I agree with all the stated above. I will only add some more points.
The overall picture is ominous for he characters. It must be in this way and it will a very important part of your job during the session to create such a feeling in your players. The great numbers will be against them and the tactical map (if anything similar is available for your players) will show no safe spots. But you are running/playing a roleplaying game at a micro-level. Here is where they have their chance.
First, an encounter with enemy forces does not mean that the group is spotted. Probabilities can play in favor of your players. If they are moving on foot and are few in numbers they probably will spot the enemy before being spotted. Second, avoid the usual temptation to simplify the terrain where the characters are moving. Don’t limit yourself to the short description of an encounter table. They are in a battlefield with ruined farmhouses, wreckages of both sides, smoke, corpses, abandoned material, and all kind of stuff… add it to the normal terrain characteristics that could provide some concealment to the group, things like irrigation channels, little bridges, fields, woods, rocks, bushes, stonewalls… Take some maps or aerial pictures to help you to describe the terrain. This thread may be useful:
http://forum.juhlin.com/showthread.php?t=566
If they are wise, they move in short jumps, carefully studying their next position before moving.

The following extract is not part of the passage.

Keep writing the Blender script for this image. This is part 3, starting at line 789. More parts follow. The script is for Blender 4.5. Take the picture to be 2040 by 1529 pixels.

Other resources will be given or suggested to you by your own players. Enemy uniforms or vehicles? Known minefields to protect their movements? Some kind of help (forced or voluntary) by civilians? Do their understand the enemy radio communications?
And finally, others are trying to do the same that they are doing and the situation will be extremely fluid. Actions by other groups of allied soldiers could act as diversionary facts to help the movements of the group.
Good luck for your game! Keep us informed!